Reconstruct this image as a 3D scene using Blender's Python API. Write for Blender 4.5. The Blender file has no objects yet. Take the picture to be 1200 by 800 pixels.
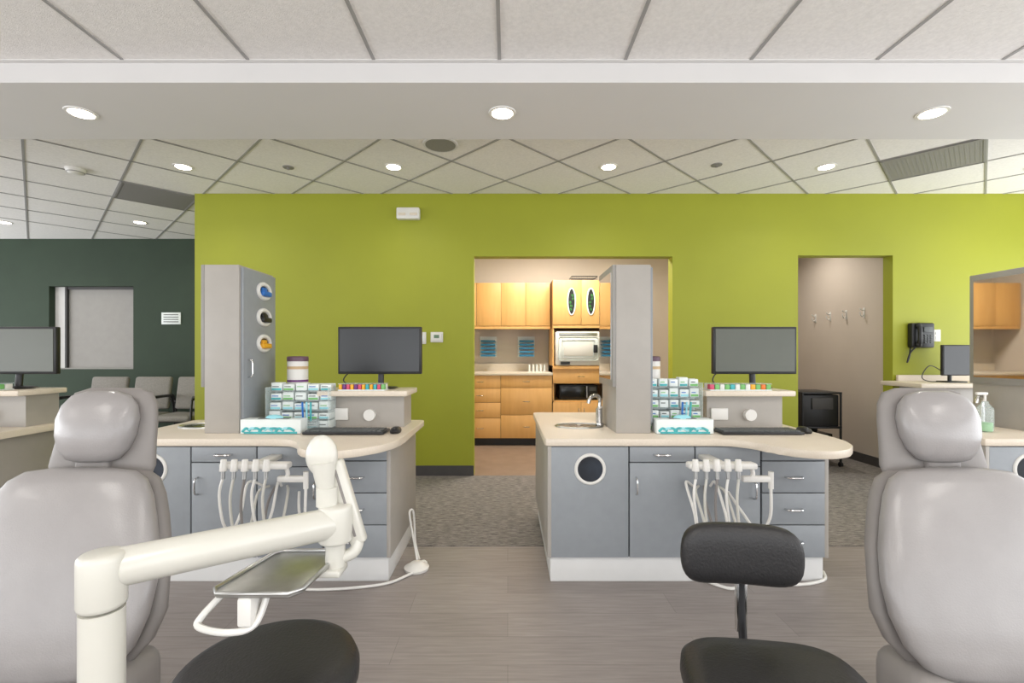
import bpy, bmesh, math, random
from mathutils import Vector, Matrix
random.seed(4)
scene=bpy.context.scene
H=1.18; F=555.0
# ---------------- materials ----------------
def s2l(c):
    return tuple(((v/255)/12.92 if v/255<=0.04045 else ((v/255+0.055)/1.055)**2.4) for v in c)
MATS={}
def mat(name,rgb,rough=0.5,metal=0.0,var=0.05,nscale=12,bump=0.0,bscale=200,emit=0,alpha=1,trans=0,coat=0):
    if name in MATS: return MATS[name]
    m=bpy.data.materials.new(name); m.use_nodes=True
    nt=m.node_tree; b=nt.nodes['Principled BSDF']
    c=s2l(rgb)
    tc=nt.nodes.new('ShaderNodeTexCoord')
    n=nt.nodes.new('ShaderNodeTexNoise'); n.inputs['Scale'].default_value=nscale; n.inputs['Detail'].default_value=4
    nt.links.new(tc.outputs['Object'],n.inputs['Vector'])
    r=nt.nodes.new('ShaderNodeValToRGB')
    r.color_ramp.elements[0].position=0.3; r.color_ramp.elements[1].position=0.7
    r.color_ramp.elements[0].color=(*[max(0,v*(1-var)) for v in c],1)
    r.color_ramp.elements[1].color=(*[min(1,v*(1+var)) for v in c],1)
    nt.links.new(n.outputs['Fac'],r.inputs['Fac']); nt.links.new(r.outputs['Color'],b.inputs['Base Color'])
    b.inputs['Roughness'].default_value=rough; b.inputs['Metallic'].default_value=metal
    if coat: b.inputs['Coat Weight'].default_value=coat; b.inputs['Coat Roughness'].default_value=0.2
    if trans: b.inputs['Transmission Weight'].default_value=trans
    if alpha<1: b.inputs['Alpha'].default_value=alpha
    if emit:
        b.inputs['Emission Color'].default_value=(*c,1); b.inputs['Emission Strength'].default_value=emit
    if bump:
        n2=nt.nodes.new('ShaderNodeTexNoise'); n2.inputs['Scale'].default_value=bscale; n2.inputs['Detail'].default_value=3
        nt.links.new(tc.outputs['Object'],n2.inputs['Vector'])
        bp=nt.nodes.new('ShaderNodeBump'); bp.inputs['Strength'].default_value=bump; bp.inputs['Distance'].default_value=0.003
        nt.links.new(n2.outputs['Fac'],bp.inputs['Height']); nt.links.new(bp.outputs['Normal'],b.inputs['Normal'])
    MATS[name]=m; return m

def plank_mat():
    m=bpy.data.materials.new('vinyl_plank'); m.use_nodes=True; nt=m.node_tree; b=nt.nodes['Principled BSDF']
    tc=nt.nodes.new('ShaderNodeTexCoord')
    br=nt.nodes.new('ShaderNodeTexBrick'); br.offset=0.37; br.inputs['Scale'].default_value=1
    br.inputs['Brick Width'].default_value=1.22; br.inputs['Row Height'].default_value=0.18; br.inputs['Mortar Size'].default_value=0.001
    br.inputs['Color1'].default_value=(*s2l((152,144,140)),1); br.inputs['Color2'].default_value=(*s2l((143,135,131)),1); br.inputs['Mortar'].default_value=(*s2l((120,113,109)),1)
    nt.links.new(tc.outputs['Object'],br.inputs['Vector'])
    mp=nt.nodes.new('ShaderNodeMapping'); mp.inputs['Scale'].default_value=(2,28,1)
    nt.links.new(tc.outputs['Object'],mp.inputs['Vector'])
    n=nt.nodes.new('ShaderNodeTexNoise'); n.inputs['Scale'].default_value=2.5; n.inputs['Detail'].default_value=6; n.inputs['Distortion'].default_value=0.6
    nt.links.new(mp.outputs['Vector'],n.inputs['Vector'])
    r=nt.nodes.new('ShaderNodeValToRGB'); r.color_ramp.elements[0].color=(0.80,0.79,0.78,1); r.color_ramp.elements[1].color=(1.1,1.1,1.1,1)
    r.color_ramp.elements[0].position=0.25; r.color_ramp.elements[1].position=0.75
    nt.links.new(n.outputs['Fac'],r.inputs['Fac'])
    mx=nt.nodes.new('ShaderNodeMix'); mx.data_type='RGBA'; mx.blend_type='MULTIPLY'; mx.inputs['Factor'].default_value=1
    nt.links.new(br.outputs['Color'],mx.inputs['A']); nt.links.new(r.outputs['Color'],mx.inputs['B'])
    nt.links.new(mx.outputs['Result'],b.inputs['Base Color']); b.inputs['Roughness'].default_value=0.45
    return m
def carpet_mat():
    m=bpy.data.materials.new('carpet_weave'); m.use_nodes=True; nt=m.node_tree; b=nt.nodes['Principled BSDF']
    tc=nt.nodes.new('ShaderNodeTexCoord')
    mp=nt.nodes.new('ShaderNodeMapping'); mp.inputs['Scale'].default_value=(16,75,1)
    nt.links.new(tc.outputs['Object'],mp.inputs['Vector'])
    n=nt.nodes.new('ShaderNodeTexNoise'); n.inputs['Scale'].default_value=1.0; n.inputs['Detail'].default_value=5; n.inputs['Roughness'].default_value=0.75
    nt.links.new(mp.outputs['Vector'],n.inputs['Vector'])
    r=nt.nodes.new('ShaderNodeValToRGB'); r.color_ramp.elements[0].position=0.36; r.color_ramp.elements[1].position=0.66
    r.color_ramp.elements[0].color=(*s2l((84,80,78)),1); r.color_ramp.elements[1].color=(*s2l((160,153,147)),1)
    nt.links.new(n.outputs['Fac'],r.inputs['Fac']); nt.links.new(r.outputs['Color'],b.inputs['Base Color'])
    b.inputs['Roughness'].default_value=0.95
    bp=nt.nodes.new('ShaderNodeBump'); bp.inputs['Strength'].default_value=0.5; bp.inputs['Distance'].default_value=0.004
    nt.links.new(n.outputs['Fac'],bp.inputs['Height']); nt.links.new(bp.outputs['Normal'],b.inputs['Normal'])
    return m
def wood_mat(name,c1,c2):
    m=bpy.data.materials.new(name); m.use_nodes=True; nt=m.node_tree; b=nt.nodes['Principled BSDF']
    tc=nt.nodes.new('ShaderNodeTexCoord'); mp=nt.nodes.new('ShaderNodeMapping'); mp.inputs['Scale'].default_value=(14,14,1.5)
    nt.links.new(tc.outputs['Object'],mp.inputs['Vector'])
    n=nt.nodes.new('ShaderNodeTexNoise'); n.inputs['Scale'].default_value=1.6; n.inputs['Detail'].default_value=5; n.inputs['Distortion'].default_value=0.5
    nt.links.new(mp.outputs['Vector'],n.inputs['Vector'])
    r=nt.nodes.new('ShaderNodeValToRGB'); r.color_ramp.elements[0].color=(*s2l(c1),1); r.color_ramp.elements[1].color=(*s2l(c2),1)
    r.color_ramp.elements[0].position=0.3; r.color_ramp.elements[1].position=0.7
    nt.links.new(n.outputs['Fac'],r.inputs['Fac']); nt.links.new(r.outputs['Color'],b.inputs['Base Color']); b.inputs['Roughness'].default_value=0.4
    return m
M_green=mat('paint_lime',(155,160,38),0.55,var=0.02,nscale=3,bump=0.15,bscale=300)
M_dark=mat('paint_dark_green',(44,60,44),0.75,var=0.08,nscale=4,bump=0.2)
M_beige=mat('paint_beige',(212,200,186),0.7,var=0.02,nscale=3,bump=0.1)
M_white=mat('paint_white',(220,218,216),0.7,var=0.01,nscale=3,bump=0.1)
M_tile=mat('ceiling_tile',(238,235,232),0.9,var=0.05,nscale=60,bump=0.8,bscale=180)
M_tbar=mat('tbar_metal',(158,156,154),0.5,var=0.02)
M_base=mat('rubber_base',(72,70,70),0.6)
M_cab=mat('laminate_bluegrey',(146,151,156),0.42,var=0.03,nscale=20)
M_cabside=mat('laminate_taupe',(168,163,156),0.45,var=0.03)
M_gap=mat('cabinet_shadow_gap',(62,64,68),0.7)
M_kick=mat('white_plinth',(220,220,219),0.5,var=0.02)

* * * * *

*JOB*: Go from the first line of the listing to the line holding "MATS[name]=m; return m" and, please, transcribe those lines exactly, both included, with no pictures.

*SOLUTION TO THIS EXERCISE*:
Reconstruct this image as a 3D scene using Blender's Python API. Write for Blender 4.5. The Blender file has no objects yet. Take the picture to be 1200 by 800 pixels.
import bpy, bmesh, math, random
from mathutils import Vector, Matrix
random.seed(4)
scene=bpy.context.scene
H=1.18; F=555.0
# ---------------- materials ----------------
def s2l(c):
    return tuple(((v/255)/12.92 if v/255<=0.04045 else ((v/255+0.055)/1.055)**2.4) for v in c)
MATS={}
def mat(name,rgb,rough=0.5,metal=0.0,var=0.05,nscale=12,bump=0.0,bscale=200,emit=0,alpha=1,trans=0,coat=0):
    if name in MATS: return MATS[name]
    m=bpy.data.materials.new(name); m.use_nodes=True
    nt=m.node_tree; b=nt.nodes['Principled BSDF']
    c=s2l(rgb)
    tc=nt.nodes.new('ShaderNodeTexCoord')
    n=nt.nodes.new('ShaderNodeTexNoise'); n.inputs['Scale'].default_value=nscale; n.inputs['Detail'].default_value=4
    nt.links.new(tc.outputs['Object'],n.inputs['Vector'])
    r=nt.nodes.new('ShaderNodeValToRGB')
    r.color_ramp.elements[0].position=0.3; r.color_ramp.elements[1].position=0.7
    r.color_ramp.elements[0].color=(*[max(0,v*(1-var)) for v in c],1)
    r.color_ramp.elements[1].color=(*[min(1,v*(1+var)) for v in c],1)
    nt.links.new(n.outputs['Fac'],r.inputs['Fac']); nt.links.new(r.outputs['Color'],b.inputs['Base Color'])
    b.inputs['Roughness'].default_value=rough; b.inputs['Metallic'].default_value=metal
    if coat: b.inputs['Coat Weight'].default_value=coat; b.inputs['Coat Roughness'].default_value=0.2
    if trans: b.inputs['Transmission Weight'].default_value=trans
    if alpha<1: b.inputs['Alpha'].default_value=alpha
    if emit:
        b.inputs['Emission Color'].default_value=(*c,1); b.inputs['Emission Strength'].default_value=emit
    if bump:
        n2=nt.nodes.new('ShaderNodeTexNoise'); n2.inputs['Scale'].default_value=bscale; n2.inputs['Detail'].default_value=3
        nt.links.new(tc.outputs['Object'],n2.inputs['Vector'])
        bp=nt.nodes.new('ShaderNodeBump'); bp.inputs['Strength'].default_value=bump; bp.inputs['Distance'].default_value=0.003
        nt.links.new(n2.outputs['Fac'],bp.inputs['Height']); nt.links.new(bp.outputs['Normal'],b.inputs['Normal'])
    MATS[name]=m; return m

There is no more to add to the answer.